$ f: \mathbb{R^2} \to \mathbb{R} $ is a function of $C^1$.
and $g: \mathbb{R} \to \mathbb{R}$ defined as :
$$ g(x) = f(f(x,-x) , f(x,x))$$
Compute $g'(x)$.
Suppose $f(0,0) = 0$. Determine $g'(0)$.
Prove that if $f(0,0) = 0$ and $(0,0)$ is not a critical point of $f$ then, $g$ is stricly increasing near the point $(0,0)$.
I don't know how to answer question $3$, as I am not sure of my answers of question $1$ and $2$. Here is my attempt:
- Using the chain rule, I got:
$ \begin{align} g'(x) & = \frac{d}{dx} f(f(x,-x) , (x,x))\\ & = \frac{df}{df}. \frac{df}{dx} (x,-x) + \frac{df}{df}. \frac{df}{dx} (x,x) \\ & = \frac{df}{dx} (x,-x) + \frac{df}{dx} (x,x) \end{align}$
- $g'(0) = 2.\frac{df}{dx} (0,0)$
$\frac{d}{dx}$ is used for functions which depend on the single variable $x$, and means (total) derivative with respect to that variable. $\frac{\partial}{\partial x}$ is used for functions which may depend on several variables, and means the (partial) derivative with respect to whichever of the several variables is called $x$ (usually the first one).

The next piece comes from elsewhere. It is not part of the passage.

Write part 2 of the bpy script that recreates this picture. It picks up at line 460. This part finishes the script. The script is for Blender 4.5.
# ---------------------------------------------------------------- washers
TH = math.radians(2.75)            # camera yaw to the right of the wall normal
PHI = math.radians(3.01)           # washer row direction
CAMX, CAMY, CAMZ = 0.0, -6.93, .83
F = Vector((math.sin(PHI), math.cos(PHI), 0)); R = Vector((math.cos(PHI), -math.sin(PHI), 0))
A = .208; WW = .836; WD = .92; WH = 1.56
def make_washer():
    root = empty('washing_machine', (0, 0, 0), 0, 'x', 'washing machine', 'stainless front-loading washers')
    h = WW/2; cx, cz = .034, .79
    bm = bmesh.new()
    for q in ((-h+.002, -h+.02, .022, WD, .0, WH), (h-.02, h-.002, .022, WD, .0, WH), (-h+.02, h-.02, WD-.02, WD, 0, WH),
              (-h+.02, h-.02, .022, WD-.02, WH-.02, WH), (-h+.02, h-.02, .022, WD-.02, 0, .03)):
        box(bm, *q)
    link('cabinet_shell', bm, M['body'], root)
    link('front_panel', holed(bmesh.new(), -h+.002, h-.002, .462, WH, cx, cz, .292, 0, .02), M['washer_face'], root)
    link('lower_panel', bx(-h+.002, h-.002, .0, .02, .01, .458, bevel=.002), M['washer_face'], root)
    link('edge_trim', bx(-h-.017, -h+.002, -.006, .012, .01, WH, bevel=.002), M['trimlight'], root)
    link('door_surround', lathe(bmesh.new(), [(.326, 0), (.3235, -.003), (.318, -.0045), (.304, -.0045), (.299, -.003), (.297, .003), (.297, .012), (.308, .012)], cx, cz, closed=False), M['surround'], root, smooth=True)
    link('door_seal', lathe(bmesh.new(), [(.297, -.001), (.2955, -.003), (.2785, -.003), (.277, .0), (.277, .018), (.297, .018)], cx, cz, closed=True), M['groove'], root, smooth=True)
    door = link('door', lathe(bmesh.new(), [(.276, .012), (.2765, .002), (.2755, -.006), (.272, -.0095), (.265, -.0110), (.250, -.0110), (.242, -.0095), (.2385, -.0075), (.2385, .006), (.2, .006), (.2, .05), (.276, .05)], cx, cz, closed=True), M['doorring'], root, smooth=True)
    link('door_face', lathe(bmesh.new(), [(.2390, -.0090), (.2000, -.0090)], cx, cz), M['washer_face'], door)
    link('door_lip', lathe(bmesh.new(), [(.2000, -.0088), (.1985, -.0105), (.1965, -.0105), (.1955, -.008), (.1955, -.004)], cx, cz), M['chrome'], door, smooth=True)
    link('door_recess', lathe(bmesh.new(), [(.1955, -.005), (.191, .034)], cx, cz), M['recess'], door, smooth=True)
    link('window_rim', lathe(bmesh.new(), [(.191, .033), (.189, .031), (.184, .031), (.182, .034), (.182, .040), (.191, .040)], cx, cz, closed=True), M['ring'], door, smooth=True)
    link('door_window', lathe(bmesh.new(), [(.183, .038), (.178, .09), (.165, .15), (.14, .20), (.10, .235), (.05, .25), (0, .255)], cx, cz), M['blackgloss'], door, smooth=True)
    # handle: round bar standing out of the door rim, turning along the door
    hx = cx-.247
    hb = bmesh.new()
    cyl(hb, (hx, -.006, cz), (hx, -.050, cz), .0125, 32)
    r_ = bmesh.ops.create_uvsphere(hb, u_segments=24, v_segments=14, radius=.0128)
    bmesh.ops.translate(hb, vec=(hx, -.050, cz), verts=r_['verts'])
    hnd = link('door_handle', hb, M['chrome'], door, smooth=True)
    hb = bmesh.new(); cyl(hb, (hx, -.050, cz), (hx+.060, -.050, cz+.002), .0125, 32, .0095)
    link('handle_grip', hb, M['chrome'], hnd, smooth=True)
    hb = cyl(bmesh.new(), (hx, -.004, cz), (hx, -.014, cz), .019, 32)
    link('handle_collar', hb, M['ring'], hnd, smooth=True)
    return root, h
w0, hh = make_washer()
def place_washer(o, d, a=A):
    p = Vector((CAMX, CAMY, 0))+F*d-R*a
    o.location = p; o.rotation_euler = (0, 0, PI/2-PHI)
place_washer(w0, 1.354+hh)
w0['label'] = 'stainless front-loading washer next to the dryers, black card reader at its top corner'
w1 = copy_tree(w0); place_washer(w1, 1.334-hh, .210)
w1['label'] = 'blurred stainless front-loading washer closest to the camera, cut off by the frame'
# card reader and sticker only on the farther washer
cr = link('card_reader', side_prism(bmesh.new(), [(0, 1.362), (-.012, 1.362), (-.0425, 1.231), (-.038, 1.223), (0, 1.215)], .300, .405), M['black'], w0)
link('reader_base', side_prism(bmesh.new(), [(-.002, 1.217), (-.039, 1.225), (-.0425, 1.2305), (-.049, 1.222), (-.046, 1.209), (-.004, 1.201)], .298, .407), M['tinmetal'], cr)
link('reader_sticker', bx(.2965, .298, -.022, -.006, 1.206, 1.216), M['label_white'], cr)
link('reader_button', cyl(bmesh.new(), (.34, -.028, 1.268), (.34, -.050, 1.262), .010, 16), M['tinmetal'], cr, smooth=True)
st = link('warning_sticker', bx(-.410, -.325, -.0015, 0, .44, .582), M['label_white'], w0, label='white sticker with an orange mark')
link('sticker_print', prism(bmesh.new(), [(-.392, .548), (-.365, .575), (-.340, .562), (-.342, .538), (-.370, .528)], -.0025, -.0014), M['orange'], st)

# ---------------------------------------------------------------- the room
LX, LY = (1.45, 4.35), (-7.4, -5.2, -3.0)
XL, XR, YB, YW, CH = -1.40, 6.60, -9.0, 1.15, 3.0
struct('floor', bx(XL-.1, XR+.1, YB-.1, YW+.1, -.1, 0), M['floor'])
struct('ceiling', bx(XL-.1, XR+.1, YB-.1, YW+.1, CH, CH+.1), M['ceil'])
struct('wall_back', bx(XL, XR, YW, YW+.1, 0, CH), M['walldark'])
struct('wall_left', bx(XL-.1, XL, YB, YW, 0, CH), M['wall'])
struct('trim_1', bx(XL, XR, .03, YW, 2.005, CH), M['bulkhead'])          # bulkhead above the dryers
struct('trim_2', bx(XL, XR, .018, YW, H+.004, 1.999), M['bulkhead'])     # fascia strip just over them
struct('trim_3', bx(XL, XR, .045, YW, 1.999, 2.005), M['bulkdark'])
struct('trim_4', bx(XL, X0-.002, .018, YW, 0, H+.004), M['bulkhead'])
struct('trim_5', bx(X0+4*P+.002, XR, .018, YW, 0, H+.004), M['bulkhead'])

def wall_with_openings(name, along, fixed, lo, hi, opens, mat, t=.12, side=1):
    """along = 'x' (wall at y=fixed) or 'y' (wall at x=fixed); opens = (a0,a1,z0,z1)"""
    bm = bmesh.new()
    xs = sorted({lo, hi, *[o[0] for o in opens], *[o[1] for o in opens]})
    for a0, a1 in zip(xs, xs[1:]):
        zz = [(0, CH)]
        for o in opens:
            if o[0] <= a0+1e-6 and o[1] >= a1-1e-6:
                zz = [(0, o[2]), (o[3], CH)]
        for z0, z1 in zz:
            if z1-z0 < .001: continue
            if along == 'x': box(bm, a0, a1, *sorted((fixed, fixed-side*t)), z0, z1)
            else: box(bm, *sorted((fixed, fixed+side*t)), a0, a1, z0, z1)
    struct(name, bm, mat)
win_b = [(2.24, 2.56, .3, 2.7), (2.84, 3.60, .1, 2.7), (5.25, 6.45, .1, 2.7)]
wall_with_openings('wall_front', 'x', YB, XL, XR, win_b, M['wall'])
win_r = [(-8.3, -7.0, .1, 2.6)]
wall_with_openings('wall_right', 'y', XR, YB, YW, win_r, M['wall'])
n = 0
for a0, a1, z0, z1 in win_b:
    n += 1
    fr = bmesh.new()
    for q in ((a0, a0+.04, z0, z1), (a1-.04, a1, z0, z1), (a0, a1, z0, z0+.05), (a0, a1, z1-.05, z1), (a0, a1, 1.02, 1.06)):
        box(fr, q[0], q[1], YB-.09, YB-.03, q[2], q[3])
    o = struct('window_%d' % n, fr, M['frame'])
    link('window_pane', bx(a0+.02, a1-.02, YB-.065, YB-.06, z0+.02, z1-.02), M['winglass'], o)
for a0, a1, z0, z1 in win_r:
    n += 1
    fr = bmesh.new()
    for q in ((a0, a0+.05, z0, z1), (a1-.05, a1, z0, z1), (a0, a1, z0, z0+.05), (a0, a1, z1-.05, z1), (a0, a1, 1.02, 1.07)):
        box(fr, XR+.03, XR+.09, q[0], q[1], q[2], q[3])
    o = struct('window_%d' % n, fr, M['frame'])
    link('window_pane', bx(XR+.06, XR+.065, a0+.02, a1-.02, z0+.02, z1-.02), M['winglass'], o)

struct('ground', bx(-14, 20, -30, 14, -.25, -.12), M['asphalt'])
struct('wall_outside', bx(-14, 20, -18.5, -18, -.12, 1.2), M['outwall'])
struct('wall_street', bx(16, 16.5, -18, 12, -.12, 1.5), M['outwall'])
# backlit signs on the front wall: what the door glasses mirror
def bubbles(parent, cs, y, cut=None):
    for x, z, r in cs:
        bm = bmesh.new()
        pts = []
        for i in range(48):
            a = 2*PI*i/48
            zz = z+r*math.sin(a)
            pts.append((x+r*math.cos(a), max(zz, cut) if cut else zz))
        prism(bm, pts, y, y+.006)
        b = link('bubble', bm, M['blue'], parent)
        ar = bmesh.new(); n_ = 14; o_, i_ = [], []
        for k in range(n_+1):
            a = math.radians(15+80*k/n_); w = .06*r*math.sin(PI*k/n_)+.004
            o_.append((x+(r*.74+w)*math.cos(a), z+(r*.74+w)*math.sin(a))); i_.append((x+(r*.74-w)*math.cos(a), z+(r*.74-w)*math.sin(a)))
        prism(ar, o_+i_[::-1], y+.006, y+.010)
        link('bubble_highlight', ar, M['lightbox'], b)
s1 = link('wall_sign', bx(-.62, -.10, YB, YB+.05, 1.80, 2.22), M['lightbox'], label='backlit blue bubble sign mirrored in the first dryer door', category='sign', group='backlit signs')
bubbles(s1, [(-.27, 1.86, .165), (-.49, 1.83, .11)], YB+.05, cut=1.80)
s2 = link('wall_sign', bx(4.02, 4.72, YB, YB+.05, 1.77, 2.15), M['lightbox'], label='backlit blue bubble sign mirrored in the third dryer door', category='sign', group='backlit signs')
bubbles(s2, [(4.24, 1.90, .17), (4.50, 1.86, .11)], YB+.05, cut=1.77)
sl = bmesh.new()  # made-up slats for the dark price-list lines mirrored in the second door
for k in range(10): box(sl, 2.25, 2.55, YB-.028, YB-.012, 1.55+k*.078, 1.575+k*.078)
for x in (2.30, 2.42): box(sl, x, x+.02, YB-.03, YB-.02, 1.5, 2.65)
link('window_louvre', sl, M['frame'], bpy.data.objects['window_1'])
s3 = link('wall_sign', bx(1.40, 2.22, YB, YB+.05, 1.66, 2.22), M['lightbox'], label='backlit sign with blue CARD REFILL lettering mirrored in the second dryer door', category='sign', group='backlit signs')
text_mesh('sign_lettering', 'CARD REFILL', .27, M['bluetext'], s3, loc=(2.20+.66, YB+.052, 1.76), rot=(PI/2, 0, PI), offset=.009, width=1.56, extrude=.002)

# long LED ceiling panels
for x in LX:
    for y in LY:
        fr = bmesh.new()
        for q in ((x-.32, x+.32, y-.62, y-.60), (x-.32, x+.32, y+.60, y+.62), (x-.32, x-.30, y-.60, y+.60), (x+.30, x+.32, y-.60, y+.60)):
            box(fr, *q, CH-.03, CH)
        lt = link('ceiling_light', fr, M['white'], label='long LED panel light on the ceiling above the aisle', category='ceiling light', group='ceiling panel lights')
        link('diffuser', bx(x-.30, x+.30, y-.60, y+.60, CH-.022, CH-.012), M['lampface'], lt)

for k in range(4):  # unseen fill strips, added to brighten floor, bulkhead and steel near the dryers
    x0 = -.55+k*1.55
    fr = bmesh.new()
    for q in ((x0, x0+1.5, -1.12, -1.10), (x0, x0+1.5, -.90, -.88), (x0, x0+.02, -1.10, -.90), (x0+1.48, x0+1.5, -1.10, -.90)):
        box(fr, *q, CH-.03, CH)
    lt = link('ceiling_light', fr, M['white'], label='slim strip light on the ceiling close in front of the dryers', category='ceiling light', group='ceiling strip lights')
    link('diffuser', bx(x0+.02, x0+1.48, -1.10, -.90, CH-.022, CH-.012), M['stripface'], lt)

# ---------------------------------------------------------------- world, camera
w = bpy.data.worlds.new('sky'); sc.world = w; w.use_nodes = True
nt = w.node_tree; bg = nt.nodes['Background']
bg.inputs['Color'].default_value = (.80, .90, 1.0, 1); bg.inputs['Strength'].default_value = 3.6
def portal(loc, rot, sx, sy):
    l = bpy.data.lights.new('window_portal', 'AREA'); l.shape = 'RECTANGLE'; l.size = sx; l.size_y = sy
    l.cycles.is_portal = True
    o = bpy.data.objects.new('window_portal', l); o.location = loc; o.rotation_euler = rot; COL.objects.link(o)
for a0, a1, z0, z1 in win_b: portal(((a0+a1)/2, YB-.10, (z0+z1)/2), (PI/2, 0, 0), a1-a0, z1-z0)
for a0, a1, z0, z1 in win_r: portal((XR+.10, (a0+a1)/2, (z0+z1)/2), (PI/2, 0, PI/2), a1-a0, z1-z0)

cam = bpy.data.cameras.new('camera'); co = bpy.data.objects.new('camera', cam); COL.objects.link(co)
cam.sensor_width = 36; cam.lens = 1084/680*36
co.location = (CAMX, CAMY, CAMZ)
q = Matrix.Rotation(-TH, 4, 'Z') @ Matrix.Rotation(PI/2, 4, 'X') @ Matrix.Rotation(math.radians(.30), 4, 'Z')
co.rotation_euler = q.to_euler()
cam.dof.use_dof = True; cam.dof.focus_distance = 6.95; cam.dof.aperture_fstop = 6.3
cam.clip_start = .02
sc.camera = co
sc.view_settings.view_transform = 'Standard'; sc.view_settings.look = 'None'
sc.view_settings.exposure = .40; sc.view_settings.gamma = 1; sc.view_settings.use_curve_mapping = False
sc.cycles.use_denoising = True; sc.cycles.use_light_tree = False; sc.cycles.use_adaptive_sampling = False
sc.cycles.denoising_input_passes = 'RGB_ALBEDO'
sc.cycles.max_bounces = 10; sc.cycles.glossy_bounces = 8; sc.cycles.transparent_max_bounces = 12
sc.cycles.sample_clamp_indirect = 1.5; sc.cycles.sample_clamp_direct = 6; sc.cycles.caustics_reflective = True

As per my first comment above, I think it's evil (intentional or not) of the problem author to let $g$ depend on $x$. I will therefore change the problem to be about $$ g(t)=f(f(t,-t), f(t,t)) $$ Using the multivariable chain rule, we get (I hope I didn't mess anything up, this is a lot to keep straight) $$ \frac{dg}{dt}(t)=\frac{d}{dt}f(t, -t)\cdot \frac{\partial f}{\partial x}(f(t, -t), f(t, t)) + \frac{d}{dt}f(t, t)\cdot \frac{\partial f}{\partial y}(f(t, -t), f(t, t))\\ =\left(\frac{dt}{dt}\cdot \frac{\partial f}{\partial x}(t, -t)+\frac{d(-t)}{dt}\cdot\frac{\partial f}{\partial y}(t, -t)\right)\cdot\frac{\partial f}{\partial x}(f(t, -t), f(t, t))\\ +\left(\frac{dt}{dt}\cdot \frac{\partial f}{\partial x}(t, t)+\frac{dt}{dt}\cdot\frac{\partial f}{\partial y}(t, t)\right)\cdot\frac{\partial f}{\partial y}(f(t, -t), f(t, t))\\ =\left(\frac{\partial f}{\partial x}(t, -t)- \frac{\partial f}{\partial y}(t, -t)\right)\cdot\frac{\partial f}{\partial x}(f(t, -t), f(t, t)) +\left(\frac{\partial f}{\partial x}(t, t)+\frac{\partial f}{\partial y}(t, t)\right)\cdot\frac{\partial f}{\partial y}(f(t, -t), f(t, t)) $$
Remember that $\frac{\partial f}{\partial x}$ specifically means "The partial derivative of $f$ with respect to the first variable", and technically has little to do with the actual variable $x$ (which doesn't even appear here). In the same way, $\frac{\partial f}{\partial y}$ means the partial derivative with respect to the second variable.
This is the real meat of the problem. For part 2. inserting $t=0$ and assuming $f(0,0)$ allows a lot of simplification and shouldn't be too problematic. And part $3$ should not be too much trouble either.